### WRITTEN TASK
Set down exactly the lines that run from the line with "100), 0.45, 0.08)" to the end of the data, and nothing else.

++++ DATA SUPPLIED ++++

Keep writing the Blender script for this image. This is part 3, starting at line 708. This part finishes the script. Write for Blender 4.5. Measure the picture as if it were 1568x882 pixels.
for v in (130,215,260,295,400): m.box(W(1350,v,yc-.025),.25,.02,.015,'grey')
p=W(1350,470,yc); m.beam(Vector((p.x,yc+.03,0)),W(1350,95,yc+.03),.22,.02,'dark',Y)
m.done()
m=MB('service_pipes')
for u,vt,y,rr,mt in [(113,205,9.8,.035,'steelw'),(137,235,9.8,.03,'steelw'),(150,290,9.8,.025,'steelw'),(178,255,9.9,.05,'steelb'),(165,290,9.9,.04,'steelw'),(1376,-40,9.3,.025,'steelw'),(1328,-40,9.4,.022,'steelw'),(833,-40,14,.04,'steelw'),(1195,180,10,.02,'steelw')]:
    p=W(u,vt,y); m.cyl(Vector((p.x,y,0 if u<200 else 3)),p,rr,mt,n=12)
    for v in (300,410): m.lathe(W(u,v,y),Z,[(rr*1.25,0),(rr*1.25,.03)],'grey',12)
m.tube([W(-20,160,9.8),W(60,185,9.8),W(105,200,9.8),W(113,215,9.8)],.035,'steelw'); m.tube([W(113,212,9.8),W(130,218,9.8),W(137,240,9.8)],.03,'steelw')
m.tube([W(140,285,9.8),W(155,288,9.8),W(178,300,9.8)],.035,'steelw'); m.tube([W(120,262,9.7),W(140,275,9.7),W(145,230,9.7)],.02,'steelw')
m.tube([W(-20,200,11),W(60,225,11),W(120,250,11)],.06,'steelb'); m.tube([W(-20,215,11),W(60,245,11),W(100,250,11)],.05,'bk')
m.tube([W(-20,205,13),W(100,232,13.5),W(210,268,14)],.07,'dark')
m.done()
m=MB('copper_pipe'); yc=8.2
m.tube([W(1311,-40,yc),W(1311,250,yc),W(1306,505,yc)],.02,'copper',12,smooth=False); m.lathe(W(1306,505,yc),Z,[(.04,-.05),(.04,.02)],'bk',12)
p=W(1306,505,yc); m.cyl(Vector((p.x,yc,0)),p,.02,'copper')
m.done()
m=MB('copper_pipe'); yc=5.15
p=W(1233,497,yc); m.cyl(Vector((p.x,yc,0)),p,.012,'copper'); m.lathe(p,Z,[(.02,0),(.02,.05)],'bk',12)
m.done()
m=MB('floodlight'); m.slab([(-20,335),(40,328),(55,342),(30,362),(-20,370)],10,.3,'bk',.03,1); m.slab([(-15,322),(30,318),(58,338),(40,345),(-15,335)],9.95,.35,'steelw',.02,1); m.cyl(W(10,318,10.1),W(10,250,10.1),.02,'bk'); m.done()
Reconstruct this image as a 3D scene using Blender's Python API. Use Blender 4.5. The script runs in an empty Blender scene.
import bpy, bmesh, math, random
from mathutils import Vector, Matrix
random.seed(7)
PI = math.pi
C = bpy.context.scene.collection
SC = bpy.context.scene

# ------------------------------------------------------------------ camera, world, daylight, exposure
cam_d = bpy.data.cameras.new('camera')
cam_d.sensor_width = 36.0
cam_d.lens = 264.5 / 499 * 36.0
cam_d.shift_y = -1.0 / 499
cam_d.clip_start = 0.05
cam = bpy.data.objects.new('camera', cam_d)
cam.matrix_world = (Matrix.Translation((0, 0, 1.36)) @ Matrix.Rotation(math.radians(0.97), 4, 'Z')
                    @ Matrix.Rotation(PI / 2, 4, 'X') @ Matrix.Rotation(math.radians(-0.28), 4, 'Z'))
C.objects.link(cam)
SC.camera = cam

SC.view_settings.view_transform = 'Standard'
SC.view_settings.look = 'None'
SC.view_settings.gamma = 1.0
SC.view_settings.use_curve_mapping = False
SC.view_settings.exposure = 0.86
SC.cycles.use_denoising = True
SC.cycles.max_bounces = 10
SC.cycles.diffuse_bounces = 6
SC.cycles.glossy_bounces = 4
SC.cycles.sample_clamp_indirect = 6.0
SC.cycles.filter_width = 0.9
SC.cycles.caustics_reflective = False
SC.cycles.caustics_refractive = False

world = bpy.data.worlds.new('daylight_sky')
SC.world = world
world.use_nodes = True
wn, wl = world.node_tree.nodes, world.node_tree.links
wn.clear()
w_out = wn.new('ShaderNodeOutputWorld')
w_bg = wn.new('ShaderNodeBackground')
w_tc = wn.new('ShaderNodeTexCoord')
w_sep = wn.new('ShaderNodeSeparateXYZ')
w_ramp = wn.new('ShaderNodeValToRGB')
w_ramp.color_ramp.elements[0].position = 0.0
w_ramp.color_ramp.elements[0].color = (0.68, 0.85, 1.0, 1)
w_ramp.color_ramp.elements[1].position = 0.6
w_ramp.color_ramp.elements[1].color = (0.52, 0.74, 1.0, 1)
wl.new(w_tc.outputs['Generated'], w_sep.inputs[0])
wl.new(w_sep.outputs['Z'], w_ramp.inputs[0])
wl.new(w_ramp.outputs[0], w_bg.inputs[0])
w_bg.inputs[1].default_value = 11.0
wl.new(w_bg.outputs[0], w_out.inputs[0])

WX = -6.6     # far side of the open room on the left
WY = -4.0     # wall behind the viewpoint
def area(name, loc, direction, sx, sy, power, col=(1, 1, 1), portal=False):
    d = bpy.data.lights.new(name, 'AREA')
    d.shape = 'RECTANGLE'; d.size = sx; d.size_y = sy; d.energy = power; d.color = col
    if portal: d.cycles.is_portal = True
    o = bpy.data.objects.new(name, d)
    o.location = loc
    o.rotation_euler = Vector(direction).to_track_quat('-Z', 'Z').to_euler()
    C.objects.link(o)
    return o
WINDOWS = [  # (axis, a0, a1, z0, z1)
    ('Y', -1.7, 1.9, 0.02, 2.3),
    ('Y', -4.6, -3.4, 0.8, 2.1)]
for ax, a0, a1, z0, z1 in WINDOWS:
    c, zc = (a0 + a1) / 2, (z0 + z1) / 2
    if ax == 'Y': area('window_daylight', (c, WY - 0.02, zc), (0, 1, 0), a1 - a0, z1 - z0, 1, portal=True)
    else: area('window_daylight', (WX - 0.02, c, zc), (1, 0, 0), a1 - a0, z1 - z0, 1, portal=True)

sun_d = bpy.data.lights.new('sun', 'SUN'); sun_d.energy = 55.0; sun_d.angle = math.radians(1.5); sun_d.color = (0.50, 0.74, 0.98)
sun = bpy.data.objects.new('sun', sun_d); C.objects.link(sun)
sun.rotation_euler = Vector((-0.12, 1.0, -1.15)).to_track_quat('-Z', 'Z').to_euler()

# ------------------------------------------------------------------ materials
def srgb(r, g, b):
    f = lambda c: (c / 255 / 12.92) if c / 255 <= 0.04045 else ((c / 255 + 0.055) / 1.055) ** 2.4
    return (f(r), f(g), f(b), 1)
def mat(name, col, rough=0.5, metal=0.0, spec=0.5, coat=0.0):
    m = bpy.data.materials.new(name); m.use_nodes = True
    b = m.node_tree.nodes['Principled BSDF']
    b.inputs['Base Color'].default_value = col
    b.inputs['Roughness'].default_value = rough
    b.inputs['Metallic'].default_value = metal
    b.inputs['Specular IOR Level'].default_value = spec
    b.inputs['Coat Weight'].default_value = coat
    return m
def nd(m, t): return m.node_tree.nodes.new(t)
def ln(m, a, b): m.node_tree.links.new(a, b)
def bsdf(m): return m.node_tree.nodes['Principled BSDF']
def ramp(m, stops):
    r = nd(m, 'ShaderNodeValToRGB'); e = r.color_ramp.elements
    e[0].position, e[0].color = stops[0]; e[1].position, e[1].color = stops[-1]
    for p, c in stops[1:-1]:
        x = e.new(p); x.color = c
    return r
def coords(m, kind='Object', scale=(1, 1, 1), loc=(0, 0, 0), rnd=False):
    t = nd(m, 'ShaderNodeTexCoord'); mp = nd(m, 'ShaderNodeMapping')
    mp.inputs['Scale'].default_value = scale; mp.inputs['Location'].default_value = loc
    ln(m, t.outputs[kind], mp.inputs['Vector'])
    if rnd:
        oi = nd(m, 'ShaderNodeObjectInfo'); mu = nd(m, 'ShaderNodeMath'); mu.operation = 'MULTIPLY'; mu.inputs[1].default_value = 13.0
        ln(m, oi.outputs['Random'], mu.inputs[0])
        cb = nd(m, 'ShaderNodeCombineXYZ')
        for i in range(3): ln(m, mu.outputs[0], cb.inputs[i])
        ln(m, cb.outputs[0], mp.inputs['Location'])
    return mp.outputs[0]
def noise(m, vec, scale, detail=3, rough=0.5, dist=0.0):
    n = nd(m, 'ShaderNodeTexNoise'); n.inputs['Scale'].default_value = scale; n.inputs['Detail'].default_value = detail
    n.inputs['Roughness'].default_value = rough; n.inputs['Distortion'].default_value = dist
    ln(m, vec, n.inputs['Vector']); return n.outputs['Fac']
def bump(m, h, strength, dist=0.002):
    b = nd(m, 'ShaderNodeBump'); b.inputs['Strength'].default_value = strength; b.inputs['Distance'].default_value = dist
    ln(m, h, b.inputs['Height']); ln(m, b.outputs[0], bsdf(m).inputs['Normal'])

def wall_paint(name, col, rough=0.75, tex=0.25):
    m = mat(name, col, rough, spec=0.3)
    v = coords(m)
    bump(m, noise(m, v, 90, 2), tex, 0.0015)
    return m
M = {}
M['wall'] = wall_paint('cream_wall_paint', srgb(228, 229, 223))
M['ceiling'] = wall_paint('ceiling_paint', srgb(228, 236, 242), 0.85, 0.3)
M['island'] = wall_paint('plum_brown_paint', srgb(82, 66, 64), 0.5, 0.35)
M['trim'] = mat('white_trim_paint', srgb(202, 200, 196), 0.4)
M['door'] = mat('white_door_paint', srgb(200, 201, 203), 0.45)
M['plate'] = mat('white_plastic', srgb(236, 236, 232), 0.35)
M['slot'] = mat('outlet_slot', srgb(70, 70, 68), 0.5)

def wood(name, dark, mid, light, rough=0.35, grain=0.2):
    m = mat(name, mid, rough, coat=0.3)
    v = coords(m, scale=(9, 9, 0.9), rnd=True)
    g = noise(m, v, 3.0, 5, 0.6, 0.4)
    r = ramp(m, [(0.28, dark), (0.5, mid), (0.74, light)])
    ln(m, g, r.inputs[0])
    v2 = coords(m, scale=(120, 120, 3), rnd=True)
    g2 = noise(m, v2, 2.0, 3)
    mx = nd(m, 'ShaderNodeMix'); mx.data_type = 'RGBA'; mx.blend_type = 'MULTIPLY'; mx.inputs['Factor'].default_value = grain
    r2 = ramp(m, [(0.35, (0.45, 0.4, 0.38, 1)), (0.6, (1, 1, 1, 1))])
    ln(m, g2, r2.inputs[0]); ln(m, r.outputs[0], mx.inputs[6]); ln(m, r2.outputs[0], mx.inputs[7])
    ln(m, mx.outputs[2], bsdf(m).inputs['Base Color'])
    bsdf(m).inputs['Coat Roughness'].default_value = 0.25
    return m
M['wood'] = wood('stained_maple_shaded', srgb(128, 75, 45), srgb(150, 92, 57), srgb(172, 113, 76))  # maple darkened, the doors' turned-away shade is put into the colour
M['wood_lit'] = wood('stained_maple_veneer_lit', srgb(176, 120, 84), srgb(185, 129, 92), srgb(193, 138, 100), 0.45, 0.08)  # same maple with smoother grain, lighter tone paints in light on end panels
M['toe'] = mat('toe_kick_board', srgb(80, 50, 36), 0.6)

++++

### OUTPUT FOR THIS EXERCISE
M['wood_lit'] = wood('stained_maple_veneer_lit', srgb(176, 120, 84), srgb(185, 129, 92), srgb(193, 138, 100), 0.45, 0.08)  # same maple with smoother grain, lighter tone paints in light on end panels
M['toe'] = mat('toe_kick_board', srgb(80, 50, 36), 0.6)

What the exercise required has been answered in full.